Purple bridge lights signified International Literacy Day on Sept. 8 as well as Literacy Month in the City of Trail. (Carolyn Amantea photo)

September is ‘Literacy Month’ in Trail

Literacy means much more than reading and writing

Passersby on the Trail bridge may have noticed the coloured lights cast an iridescent shade of violet onto the Columbia River Saturday night.

The purple theme marked International Literacy Day, celebrated annually Sept. 8, as a day to reflect on the challenges, changes and improvements to literacy on the local front and around the world.

Purple bridge lights also showed Trail council’s declaration that all 30 days of September will represent “Literacy Month” in the city.

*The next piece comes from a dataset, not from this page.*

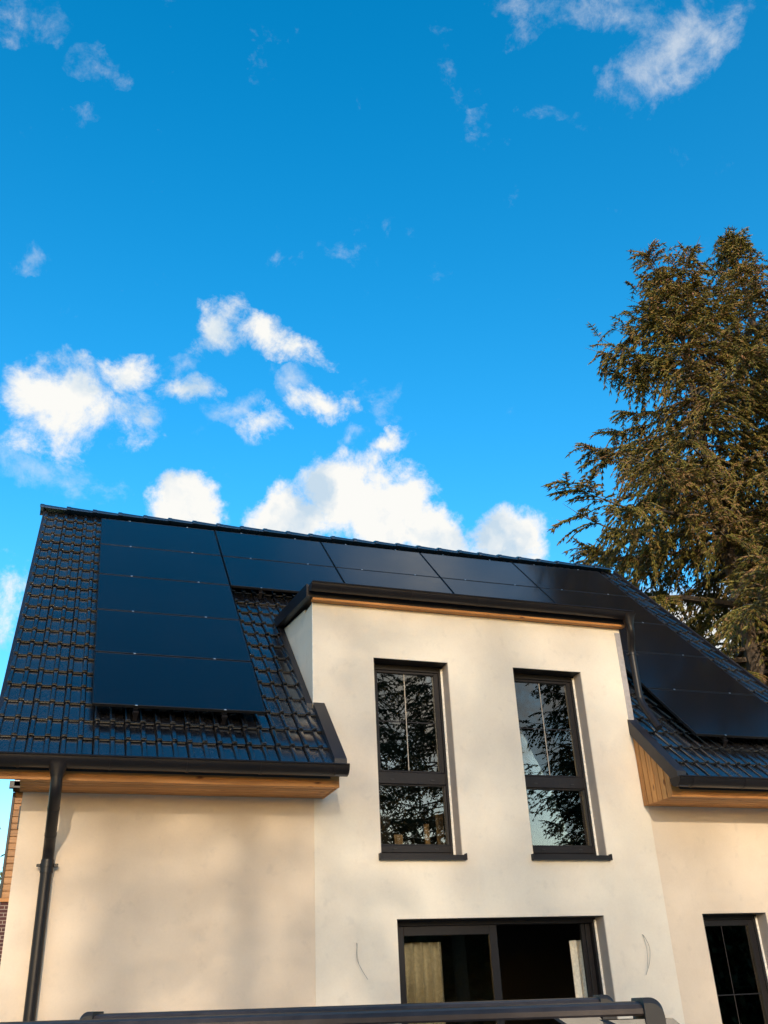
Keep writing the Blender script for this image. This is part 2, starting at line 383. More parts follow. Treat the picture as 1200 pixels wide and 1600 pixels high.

“Literacy is the key to opportunity for Canadians to increase their life changes and be successful in today’s modern world, as literacy is no long simply the ability to read and write,” the provincial proclamation reads.

And, as Carolyn Amantea from CBAL (Columbia Basin Alliance for Literacy) points out, “It is important for Trail to recognize September as Literacy Month, as it is an opportunity to promote our community-based resources and to highlight the importance of literacy for all.”

Related story here: Trust boosts literacy programs

Related story here: Trail Times helps raise literacy funds

Amantea works on the front line of literacy programs in the Trail area as Community Literacy Coordinator for CBAL.

“Columbia Basin Alliance for Literacy has a vision that local communities will be healthy, inclusive, and committed to literacy and learning as lifelong and life-wide activities,” she explained. “By joining the growing list of B.C. communities proclaiming September as Literacy Month, the City of Trail is demonstrating its support for the citizens of our community as well as for the organizations that provide opportunities for residents to access barrier-free programming.”

The Trail Times asked Amantea if, in her experience, certain barriers or obstacles to literacy still exist in Trail.

“Literacy impacts every aspect of modern life: health care, civic engagement, education, employment and the economy,” she replied. “While the majority of residents have adequate literacy skills, too many simply do not. Approximately 45 per cent of adults in British Columbia have some difficulty completing tasks related to daily living due to limited literacy skills. Literacy is not limited to reading and writing; numeracy and digital literacy are just as important for success at home, work and in the community.”

CBAL, a not-for-profit organization, helps address literacy barriers in 77 communities across southeast B.C. In Trail, the programs are run from an office located at 1160 Cedar Ave.

“Our mission is to promote literacy and lifelong learning,” Amantea said. “By educating the public about the importance of literacy and by supporting local community actions related to literacy.”

In the 2017-2018 program year, CBAL in the Greater Trail area (including Rossland, Fruitvale and the Beaver Valley) offered free literacy programs for children, families, adults and immigrants which saw approximately 450 adults and 560 children and youth in attendance.

Coming up next is Reach a Reader, a month-long initiative in October.

Story here: Reach a Reader

“We will be on the streets fundraising for our Books for Kids campaign,” said Amantea. “Which directly helps children in our community have access to quality books and free family literacy programs.”